*Source data:*
-- -- --
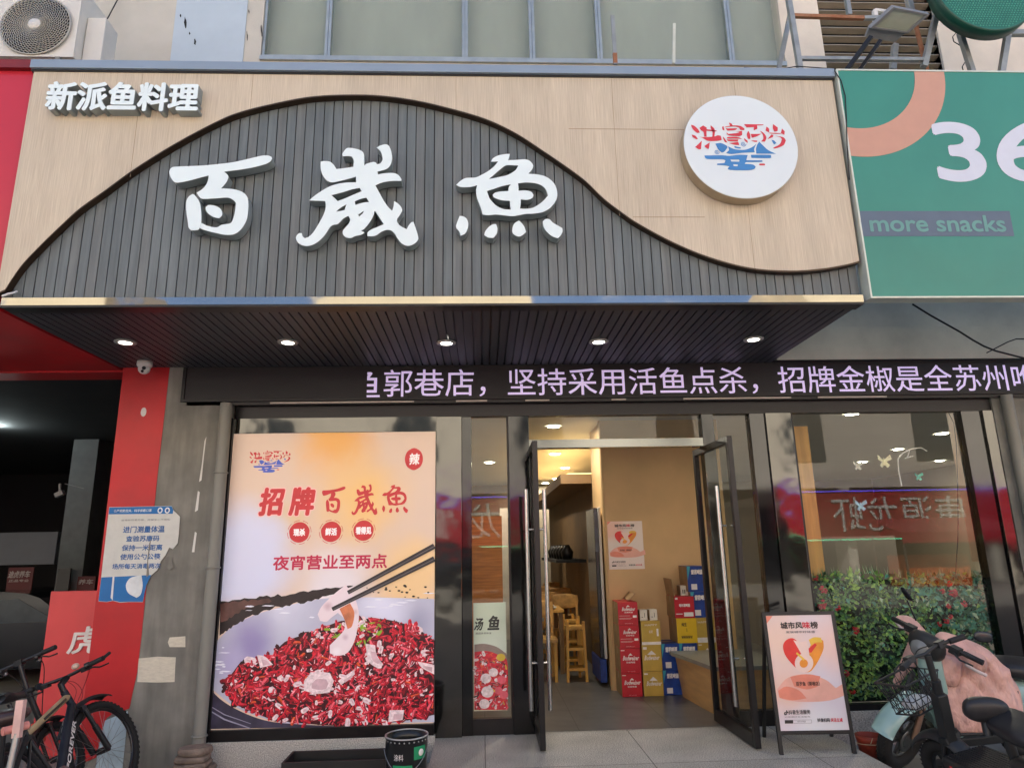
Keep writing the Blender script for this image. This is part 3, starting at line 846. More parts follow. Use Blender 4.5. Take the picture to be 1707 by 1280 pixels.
EMB_WAVE = [[(335, 665), (600, 660), (700, 668), (860, 650), (980, 655), (965, 690), (950, 735), (1185, 735), (1190, 750), (1160, 760), (940, 765), (920, 790), (1040, 800), (1078, 835), (1050, 870), (960, 888), (700, 885), (660, 865), (690, 830), (620, 815), (510, 810), (510, 790), (620, 780), (640, 740), (590, 722), (380, 720), (340, 690)], [(715, 725), (840, 725), (850, 742), (840, 758), (725, 755)], [(750, 800), (812, 800), (818, 815), (805, 828), (752, 825)]]
def emblem(b, pl, u0, v0, u1, v1, w, mr, mb_, n=3):
    def mp(l): return [(u0 + (p[0] - 175) / 1405 * (u1 - u0), v1 - (p[1] - 145) / 745 * (v1 - v0)) for p in l]
    for l in EMB_RED: b.prism([smooth(mp(l), n=n)], pl, None, w, mr)
    for l in EMB_BLUE: b.prism([smooth(mp(l), n=n)], pl, None, w, mb_)
    b.prism([smooth(mp(l), n=n) for l in EMB_WAVE], pl, None, w, mb_)
    for (cx, cy, r) in ((525, 608, 42), (932, 482, 46)):
        for i in range(18):
            t0, t1 = i * .7, (i + 1) * .7
            r0, r1 = r * (1 - i / 20), r * (1 - (i + 1) / 20)
            def P(t, rr): return mp([(cx + rr * math.cos(t), cy + rr * math.sin(t))])[0]
            q4 = [P(t0, r0), P(t1, r1), P(t1, max(.5, r1 - 9)), P(t0, max(.5, r0 - 9))]
            b.add([pl.pt(*c, w) for c in q4], [(0, 1, 2, 3)], mb_)
m_embred = M('emblem_red', (204, 52, 66), .5, var=.04)
m_embblue = M('emblem_blue', (60, 128, 190), .5, var=.04)
plD = FP(YA - .16)
c = plD.px(1235, 246); e1 = plD.px(1330, 248); e0 = plD.px(1140, 244)
rad = (e1[0] - e0[0]) / 2
cc = ((e0[0] + e1[0]) / 2, c[1] + .01)
b = MB()
b.lathe([(rad, 0), (rad, .10)], (cc[0], YA - .06, cc[1]), (0, -1, 0), 72, 1)
b.lathe([(rad, .10), (rad - .006, .104), (0, .104)], (cc[0], YA - .06, cc[1]), (0, -1, 0), 72, 0, False)
plate = b.build('round_plate', [M('white_disc', (220, 230, 233), .25, var=.012, scale=1), M('disc_return', (176, 160, 136), .35, .4)], fas)
b = MB()
plE = FP(YA - .1665)
p, q = plE.px(1140 + 175 / 9.483, 190 + 890 / 9.483), plE.px(1140 + 1580 / 9.483, 190 + 145 / 9.483)
emblem(b, plE, p[0], p[1], q[0], q[1], 0, 0, 1)
b.build('emblem', [m_embred, m_embblue], plate)
# end bracket and stray cable at the left foot of the sign
b = MB(); b.tube([W(4, 494, YA - .07), W(14, 490, YA - .08), W(24, 488, YA - .05), W(28, 486, YA - .02)], .008, 6)
b.build('cable_stub', m_white, fas)

# ================================================================== soffit downlights
m_lamprim = M('lamp_rim', (190, 190, 186), .35, .5)
m_lampglow = M_emit('downlight_glow', (255, 250, 236), 3.0)
def atZ(x, y, z):
    d = CR * ((x - IW / 2) / FOC) - CU * ((y - IH / 2) / FOC) + CF
    return CAM + d * ((z - CAM.z) / d.z)
names = ['soffit downlight nearest the neighbouring red shop, above the white dome camera', 'soffit downlight above the big dish poster', 'middle soffit downlight, above the side window left of the door', 'soffit downlight above the open doorway', 'soffit downlight at the green sign end of the row']
proto = None
for i, x in enumerate([(209, 570), (480, 570), (744, 571), (998, 569), (1256, 565)]):
    p = atZ(x[0], x[1], ZS - .004)
    if proto is None:
        t = proto = thing('soffit_downlight', names[i], 'downlight', p, 'downlights in the dark slatted soffit')
        MB().lathe([(.050, -.004), (.080, -.004), (.083, .006), (.050, .010), (.050, -.004)], (p.x, p.y, p.z - .006), (0, 0, 1), 24).build('rim', m_lamprim, t)
        MB().lathe([(0, 0), (.049, 0)], (p.x, p.y, p.z - .008), (0, 0, 1), 20, 0, False).build('lens', m_lampglow, t)
        lamp('SPOT', p + Vector((0, 0, -.02)), 3, (1, .95, .85), .04, t, (0, 0, 0), R(110))
    else:
        t = copy_tree(proto); t.location = p; t['label'] = names[i]

# ================================================================== dome camera
p = W(242, 600, -.32)
t = thing('security_camera', 'white dome security camera under the dark soffit above the red pier', 'security camera', (p.x, p.y, ZS))
b = MB(); b.lathe([(.0, 0), (.062, 0), (.064, -.03), (.058, -.045), (0, -.045)], (p.x, p.y, ZS), (0, 0, 1), 24)
b.build('base', m_white, t)
b = MB(); b.blob((p.x, p.y, ZS - .062), (.05, 0, 0), (0, .05, 0), (0, 0, .05), 20, 12)
bo = b.build('ball', m_white, t)
b = MB(); b.cyl((p.x + .018, p.y - .04, ZS - .065), (p.x + .024, p.y - .054, ZS - .07), .016, 16); b.cyl((p.x + .006, p.y - .036, ZS - .09), (p.x + .008, p.y - .046, ZS - .098), .012, 16)
b.build('lens', m_blackgloss, bo)

# ================================================================== LED message board
YL = -.12
plLED = FP(YL)
t = thing('led_message_board', 'long black dot matrix board with scrolling lilac white message across the shopfront', 'led sign', (1.2, YL, 2.83))
x0 = plLED.px(303, 640)[0]
b = MB()
b.box(x0, 5.4, YL + .02, -.035, 2.845, 3.19)
b.box(x0, 5.4, YL, YL + .02, 2.845, 2.872); b.box(x0, 5.4, YL, YL + .02, 3.165, 3.19); b.box(x0, x0 + .03, YL, YL + .02, 2.872, 3.165)
b.build('casing', m_black, t, bevel=.002)
mled = M('led_dark_face', (16, 16, 20), .5, var=.1, scale=30)
nt, bs = nodes_of(mled)
tc = nt.nodes.new('ShaderNodeTexCoord'); vr = nt.nodes.new('ShaderNodeTexVoronoi'); vr.inputs['Randomness'].default_value = 0; vr.inputs['Scale'].default_value = 100
nt.links.new(tc.outputs['Object'], vr.inputs['Vector'])
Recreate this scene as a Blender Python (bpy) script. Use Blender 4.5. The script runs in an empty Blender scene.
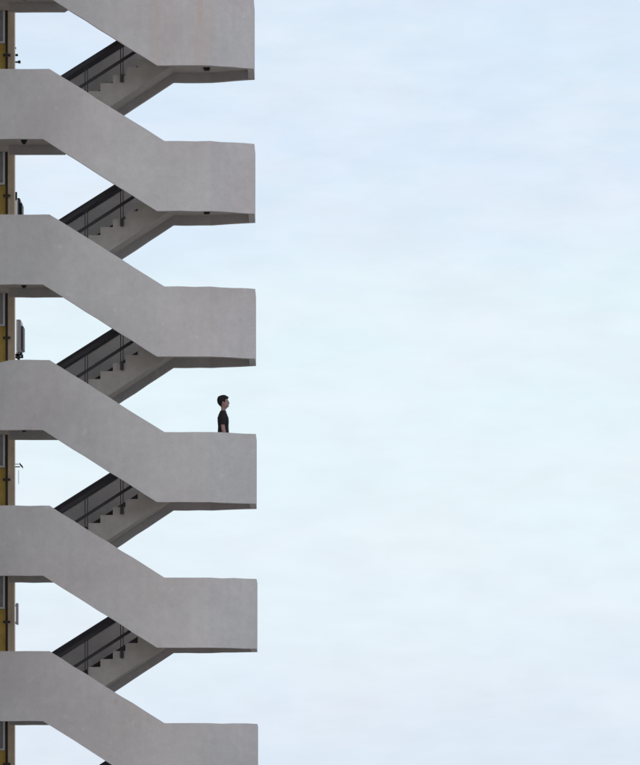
-- -- --
*WHAT IS NEEDED:* Pictures in the records above are left out; print everything else exactly as written.

*SOLVED EXERCISE:*
Keep writing the Blender script for this image. This is part 3, starting at line 846. More parts follow. Use Blender 4.5. Take the picture to be 1707 by 1280 pixels.
EMB_WAVE = [[(335, 665), (600, 660), (700, 668), (860, 650), (980, 655), (965, 690), (950, 735), (1185, 735), (1190, 750), (1160, 760), (940, 765), (920, 790), (1040, 800), (1078, 835), (1050, 870), (960, 888), (700, 885), (660, 865), (690, 830), (620, 815), (510, 810), (510, 790), (620, 780), (640, 740), (590, 722), (380, 720), (340, 690)], [(715, 725), (840, 725), (850, 742), (840, 758), (725, 755)], [(750, 800), (812, 800), (818, 815), (805, 828), (752, 825)]]
def emblem(b, pl, u0, v0, u1, v1, w, mr, mb_, n=3):
    def mp(l): return [(u0 + (p[0] - 175) / 1405 * (u1 - u0), v1 - (p[1] - 145) / 745 * (v1 - v0)) for p in l]
    for l in EMB_RED: b.prism([smooth(mp(l), n=n)], pl, None, w, mr)
    for l in EMB_BLUE: b.prism([smooth(mp(l), n=n)], pl, None, w, mb_)
    b.prism([smooth(mp(l), n=n) for l in EMB_WAVE], pl, None, w, mb_)
    for (cx, cy, r) in ((525, 608, 42), (932, 482, 46)):
        for i in range(18):
            t0, t1 = i * .7, (i + 1) * .7
            r0, r1 = r * (1 - i / 20), r * (1 - (i + 1) / 20)
            def P(t, rr): return mp([(cx + rr * math.cos(t), cy + rr * math.sin(t))])[0]
            q4 = [P(t0, r0), P(t1, r1), P(t1, max(.5, r1 - 9)), P(t0, max(.5, r0 - 9))]
            b.add([pl.pt(*c, w) for c in q4], [(0, 1, 2, 3)], mb_)
m_embred = M('emblem_red', (204, 52, 66), .5, var=.04)
m_embblue = M('emblem_blue', (60, 128, 190), .5, var=.04)
plD = FP(YA - .16)
c = plD.px(1235, 246); e1 = plD.px(1330, 248); e0 = plD.px(1140, 244)
rad = (e1[0] - e0[0]) / 2
cc = ((e0[0] + e1[0]) / 2, c[1] + .01)
b = MB()
b.lathe([(rad, 0), (rad, .10)], (cc[0], YA - .06, cc[1]), (0, -1, 0), 72, 1)
b.lathe([(rad, .10), (rad - .006, .104), (0, .104)], (cc[0], YA - .06, cc[1]), (0, -1, 0), 72, 0, False)
plate = b.build('round_plate', [M('white_disc', (220, 230, 233), .25, var=.012, scale=1), M('disc_return', (176, 160, 136), .35, .4)], fas)
b = MB()
plE = FP(YA - .1665)
p, q = plE.px(1140 + 175 / 9.483, 190 + 890 / 9.483), plE.px(1140 + 1580 / 9.483, 190 + 145 / 9.483)
emblem(b, plE, p[0], p[1], q[0], q[1], 0, 0, 1)
b.build('emblem', [m_embred, m_embblue], plate)
# end bracket and stray cable at the left foot of the sign
b = MB(); b.tube([W(4, 494, YA - .07), W(14, 490, YA - .08), W(24, 488, YA - .05), W(28, 486, YA - .02)], .008, 6)
b.build('cable_stub', m_white, fas)

# ================================================================== soffit downlights
m_lamprim = M('lamp_rim', (190, 190, 186), .35, .5)
m_lampglow = M_emit('downlight_glow', (255, 250, 236), 3.0)
def atZ(x, y, z):
    d = CR * ((x - IW / 2) / FOC) - CU * ((y - IH / 2) / FOC) + CF
    return CAM + d * ((z - CAM.z) / d.z)
names = ['soffit downlight nearest the neighbouring red shop, above the white dome camera', 'soffit downlight above the big dish poster', 'middle soffit downlight, above the side window left of the door', 'soffit downlight above the open doorway', 'soffit downlight at the green sign end of the row']
proto = None
for i, x in enumerate([(209, 570), (480, 570), (744, 571), (998, 569), (1256, 565)]):
    p = atZ(x[0], x[1], ZS - .004)
    if proto is None:
        t = proto = thing('soffit_downlight', names[i], 'downlight', p, 'downlights in the dark slatted soffit')
        MB().lathe([(.050, -.004), (.080, -.004), (.083, .006), (.050, .010), (.050, -.004)], (p.x, p.y, p.z - .006), (0, 0, 1), 24).build('rim', m_lamprim, t)
        MB().lathe([(0, 0), (.049, 0)], (p.x, p.y, p.z - .008), (0, 0, 1), 20, 0, False).build('lens', m_lampglow, t)
        lamp('SPOT', p + Vector((0, 0, -.02)), 3, (1, .95, .85), .04, t, (0, 0, 0), R(110))
    else:
        t = copy_tree(proto); t.location = p; t['label'] = names[i]

# ================================================================== dome camera
p = W(242, 600, -.32)
t = thing('security_camera', 'white dome security camera under the dark soffit above the red pier', 'security camera', (p.x, p.y, ZS))
b = MB(); b.lathe([(.0, 0), (.062, 0), (.064, -.03), (.058, -.045), (0, -.045)], (p.x, p.y, ZS), (0, 0, 1), 24)
b.build('base', m_white, t)
b = MB(); b.blob((p.x, p.y, ZS - .062), (.05, 0, 0), (0, .05, 0), (0, 0, .05), 20, 12)
bo = b.build('ball', m_white, t)
b = MB(); b.cyl((p.x + .018, p.y - .04, ZS - .065), (p.x + .024, p.y - .054, ZS - .07), .016, 16); b.cyl((p.x + .006, p.y - .036, ZS - .09), (p.x + .008, p.y - .046, ZS - .098), .012, 16)
b.build('lens', m_blackgloss, bo)

# ================================================================== LED message board
YL = -.12
plLED = FP(YL)
t = thing('led_message_board', 'long black dot matrix board with scrolling lilac white message across the shopfront', 'led sign', (1.2, YL, 2.83))
x0 = plLED.px(303, 640)[0]
b = MB()
b.box(x0, 5.4, YL + .02, -.035, 2.845, 3.19)
b.box(x0, 5.4, YL, YL + .02, 2.845, 2.872); b.box(x0, 5.4, YL, YL + .02, 3.165, 3.19); b.box(x0, x0 + .03, YL, YL + .02, 2.872, 3.165)
b.build('casing', m_black, t, bevel=.002)
mled = M('led_dark_face', (16, 16, 20), .5, var=.1, scale=30)
nt, bs = nodes_of(mled)
tc = nt.nodes.new('ShaderNodeTexCoord'); vr = nt.nodes.new('ShaderNodeTexVoronoi'); vr.inputs['Randomness'].default_value = 0; vr.inputs['Scale'].default_value = 100
nt.links.new(tc.outputs['Object'], vr.inputs['Vector'])
Recreate this scene as a Blender Python (bpy) script. Use Blender 4.5. The script runs in an empty Blender scene.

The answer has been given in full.